Though Moreno praised Robbins as a genius choreographer, she recalled he "could be unbelievably cruel to dancers." After mounting the Broadway production of "West Side Story," Robbins co-directed the film version alongside Robert Wise, but was fired mid-production.

"It's one thing to be doing take after take until you get it right," Moreno said. "But to work for someone as severe and difficult and demanding as Jerry Robbins in a Broadway situation scared the living daylights out of me."

Though Moreno declined Robbins' audition offer, the choreographer kept her in mind for the film, suggesting to Wise that they let her try out for Anita.

Rita Moreno poses with her Oscar and actor Rock Hudson after she was named best supporting actress of the year at the Academy Award Oscars at Santa Monica, Ca., on April 9, 1962. She won her award for best supporting actress for her part in the film West Side Story.

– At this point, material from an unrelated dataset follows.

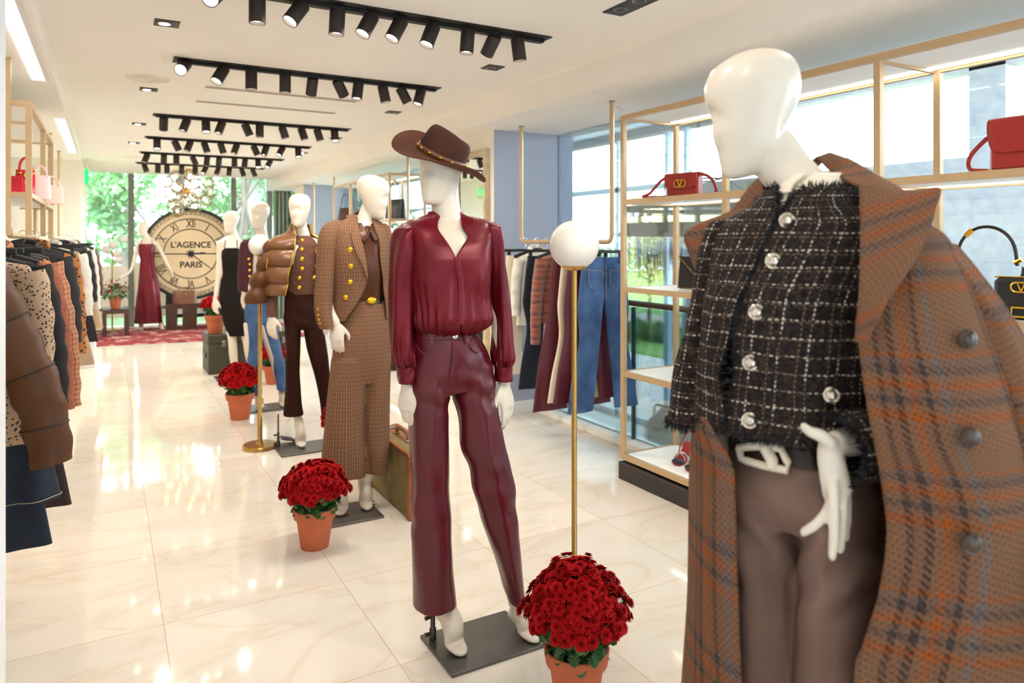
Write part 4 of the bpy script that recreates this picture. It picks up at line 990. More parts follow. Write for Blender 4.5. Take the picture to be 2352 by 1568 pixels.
# bubble chandelier
p = atY(432, 437, 11.5)
t = empty('bubble_chandelier', (p[0], 11.75, p[2]), 0, 'glass bubble chandelier with glowing bulbs hanging before the far window', 'chandelier')
BG = glass_mat('smoky_glass_bubble', '#faf3ea', .8, 0, .02); BB = emis('warm_bulb', '#ffdca6', 16)
build(MB().tube([(0, 0, 0), (0, 0, ZC - p[2])], .008, 8), 'stem', M['brass'], t); build(MB().sphere((0, 0, 0), .05), 'hub', M['brass'], t)
rs = np.random.RandomState(8); dirs = []
for k in range(18):
    z = 1 - 2 * (k + .5) / 18; a = k * 2.399; q = math.sqrt(1 - z * z); dirs.append((q * math.cos(a), q * math.sin(a), z * .85))
b0 = None
for k, d in enumerate(dirs):
    r_ = .27 + .05 * (k % 3); v = np.array(d) * r_
    if b0 is None:
        b0 = build(MB().sphere((0, 0, 0), .095, 20, 12), 'glass_globe', BG, t); build(MB().sphere((0, 0, 0), .02, 10, 8), 'bulb', BB, b0); g_ = b0
    else: g_ = copy_tree(b0, t)
    g_.location = v
    build(MB().tube([(0, 0, 0), v * .72], .005, 6), 'arm', M['brass'], t)
# branching globe lamp
p = atY(258, 600, 13.3); q = .0125
t = empty('floor_lamp', (p[0], 13.3, q), 0, 'brass floor lamp with five small white globes behind the side table', 'lamp')
WG = NT('opal_globe_glass'); WG.set(col=C('#e6dfd5'), rough=.25); M['opal'] = WG.m
build(MB().tube([(0, 0, 0), (0, 0, 1.55)], .012, 10), 'pole', M['brass'], t); build(MB().lathe([(.13, 0), (.13, .015), (.02, .03)], 28), 'base', M['brass'], t)
for (u, v, r_) in ((284, 549, .062), (259, 562, .072), (243, 573, .066), (270, 583, .066), (274, 597, .06)):
    g_ = atY(u, v, 13.25) - np.array((p[0], 13.3, q)); build(MB().sphere(g_, r_), 'lamp_globe', M['opal'], t); build(MB().tube([(0, 0, g_[2] - .06), g_ * np.array((.5, .5, 1)) - (0, 0, .03), g_ - (0, 0, r_ * .9)], .006, 6), 'arm', M['brass'], t)
# white cash desk
t = empty('cash_desk', (-.2, 9.98, 0), 0, 'white cash desk block at the end of the clothes racks', 'desk')
build(MB().box2((-.065, -.38, 0), (.085, .38, .92), bev=.004), 'body', M['white'], t, False); build(MB().box2((-.075, -.39, .92), (.095, .39, .945), bev=.003), 'top', M['shelftop'], t, False)
tote((-.17, 9.75, .946), .6, .12, .07, .09, M['blackl'], 'small black bag lying on the white cash desk', None, hh=.02, clasp=False)

# ---------------------------------------------------------------- floor lamps with globes
def globe_lamp(loc, globes, h, pr, br, label, cord=False):
    t = empty('floor_lamp', loc, 0, label, 'lamp', 'brass globe floor lamps')
    build(MB().lathe([(br, 0), (br, .022), (br * .96, .028), (.03, .030), (.024, .05)], 48), 'base', M['brass'], t)
    build(MB().lathe([(pr * 1.25, .03), (pr * 1.25, .22), (pr, .225), (pr, h)], 20), 'pole', M['brass'], t)
    build(MB().lathe([(pr * 1.05, h * .58), (pr * 1.05, h * .585)], 20), 'pole_joint', M['brass'], t)
    for z, r in globes:
        build(MB().sphere((0, 0, z), r, 40, 24), 'lamp_globe', M['opal'], t)
        build(MB().lathe([(pr, z - r * 1.02), (r * .42, z - r * .98), (r * .56, z - r * .84), (r * .55, z - r * .82)], 32, cap1=False), 'globe_cup', M['brass'], t)
    if cord:
        P = [(pr + .1, 0, .01)]
        rs = random.Random(2)
        for k in range(60):
            a = k * .62; P.append((.19 + .05 * math.cos(a) + rs.uniform(-.01, .01), -.03 + .055 * math.sin(a * 1.13) + .01, .012 + .045 * abs(math.sin(k * .31)) ))
        build(MB().tube(cr(P, per=3), .0035, 6), 'power_cord', M['blackl'], t)
    return t
p = at(1319, 563, 2.78); globe_lamp((p[0], p[1], 0), [(p[2], .0965)], p[2] - .08, .0105, .115, 'tall brass floor lamp with one large white globe behind the closest flower pot')
p = fl(597, 1028); zz = lambda v: CH - (v - HY) * 5.08 / F
globe_lamp((p[0], p[1], 0), [(zz(563), .078), (zz(660), .08)], zz(563) - .06, .0145, .118, 'brass floor lamp with two white globes one above the other', True)

# ---------------------------------------------------------------- suitcase and trunk
LE = mat('olive_canvas_worn', '#7d6a3d', .8, var=.28, vs=9, bump=.3, bs=60); LT = mat('tan_leather_trim', '#8e4f26', .5, var=.3, vs=16, bump=.3, bs=50)
def suitcase(loc, rz, L, W, H, label):
    t = empty('suitcase', loc, rz, label, 'suitcase')
    build(MB().box((0, 0, H / 2), (W, L, H), bev=.012), 'body', LE, t)
    for sx in (-1, 1):
        for sy in (-1, 1):
            build(MB().box((sx * (W / 2 - .004), sy * (L / 2 - .004), H / 2), (.022, .022, H * .98), bev=.006), 'edge_trim', LT, t)
            for z in (.028, H - .028): build(MB().box((sx * (W / 2 - .022), sy * (L / 2 - .022), z), (.056, .056, .062), bev=.012), 'corner_cap', LT, t)
        build(MB().box((sx * (W / 2 - .004), 0, H - .003), (.02, L * .98, .014), bev=.004), 'edge_trim', LT, t)
    build(MB().box((0, 0, H + .0015), (.03, L * .97, .003)), 'lid_seam', LT, t)
    P = [(0, -.09, H), (0, -.085, H + .035), (0, -.05, H + .05), (0, .05, H + .05), (0, .085, H + .035), (0, .09, H)]
    build(MB().tube(cr(P, per=4), .011, 8, flat=1.3), 'handle', LT, t)
    for s in (-1, 1):
        build(MB().box((0, s * .095, H + .006), (.035, .03, .012), bev=.003), 'handle_mount', M['steel'], t)
        build(MB().box((.02, s * L * .36, H + .006), (.05, .035, .01), bev=.003), 'latch', M['steel'], t)
    return t
suitcase((1.465, 3.84, 0), 0, .64, .17, .348, 'worn olive canvas suitcase with leather corners standing behind the burgundy trousers')
t = empty('storage_trunk', (1.33, 8.72, 0), 0, 'old dark olive storage trunk carrying a potted red chrysanthemum', 'trunk')
TK = mat('dark_olive_metal', '#3c3a2a', .6, var=.15, vs=6, bump=.15, bs=30)
build(MB().box2((-.36, -.27, .0), (.62, .27, .34), bev=.006), 'body', TK, t); build(MB().box2((-.365, -.275, .342), (.625, .275, .432), bev=.008), 'lid', TK, t)
build(MB().box2((-.372, -.1, .16), (-.36, .1, .22), bev=.004), 'side_handle', M['black'], t)
for x in (-.2, .45): build(MB().box((x, -.278, .33), (.05, .012, .07), bev=.003), 'latch', M['steel'], t)
build(MB().box2((.1, -.276, 0), (.13, -.268, .34)), 'seam_strip', M['black'], t, False)

# ---------------------------------------------------------------- potted chrysanthemums
TC = mat('terracotta', '#b9603c', .75, var=.1, vs=7, bump=.08, bs=80); SOIL = mat('potting_soil', '#2a1c14', 1, var=.3, vs=60)
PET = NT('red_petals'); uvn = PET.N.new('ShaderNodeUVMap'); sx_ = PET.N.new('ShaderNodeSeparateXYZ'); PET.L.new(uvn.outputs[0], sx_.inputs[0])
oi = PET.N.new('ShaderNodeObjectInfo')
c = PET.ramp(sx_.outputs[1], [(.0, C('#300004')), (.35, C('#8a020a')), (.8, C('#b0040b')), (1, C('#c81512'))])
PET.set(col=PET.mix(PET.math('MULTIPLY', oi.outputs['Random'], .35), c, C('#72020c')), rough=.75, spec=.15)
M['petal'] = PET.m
LF = mat('chrysanthemum_leaf', '#2f5a22', .5, var=.3, vs=12); LF2 = mat('pale_stem', '#8c9a6a', .6)
def flower_mb(r, seed, rings=((13, .95, -.15), (13, .92, .25), (11, .78, .65), (8, .55, 1.0), (5, .32, 1.3))):
    m = MB(); rs = random.Random(seed)
    for n, L, up in rings:
        for k in range(n):
            a = 2 * PI * k / n + rs.uniform(-.12, .12); l = r * L * rs.uniform(.9, 1.08); w = r * .17
            ca, sa = math.cos(a), math.sin(a)
            P = []
            for t_, ww in ((.12, .5), (.6, 1.0), (.93, .85), (1.0, .3)):
                q = l * t_ * math.cos(up * (.6 + .4 * t_)); z = l * t_ * math.sin(up * .9) * (1 - .15 * t_ * t_)
                P.append(((q * ca + w * ww * sa, q * sa - w * ww * ca, z), (q * ca - w * ww * sa, q * sa + w * ww * ca, z), t_))
            vs = [p for row in P for p in row[:2]]
            fs = [(2 * i, 2 * i + 1, 2 * i + 3, 2 * i + 2) for i in range(3)]
            uv = [((0, P[i][2]), (1, P[i][2]), (1, P[i + 1][2]), (0, P[i + 1][2])) for i in range(3)]
            m.add(vs, fs, uv)
    return m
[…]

"I had developed into Anita," Moreno said. "I no longer looked like a Maria to him. And I really didn't. That would have been so wrong."

Natalie Wood ended up starring in the film as Maria. Though Moreno praised Wood's acting, especially during the film's tragic finale, she took issue with an iconic Puerto Rican role going to a white actress.

"I don't think she was anything like the Maria that I envisioned in my head. I think a great deal of it had to do with the fact that she was not a Hispanic," Moreno said. "I found her wanting in terms of her interest in getting it as right as she could."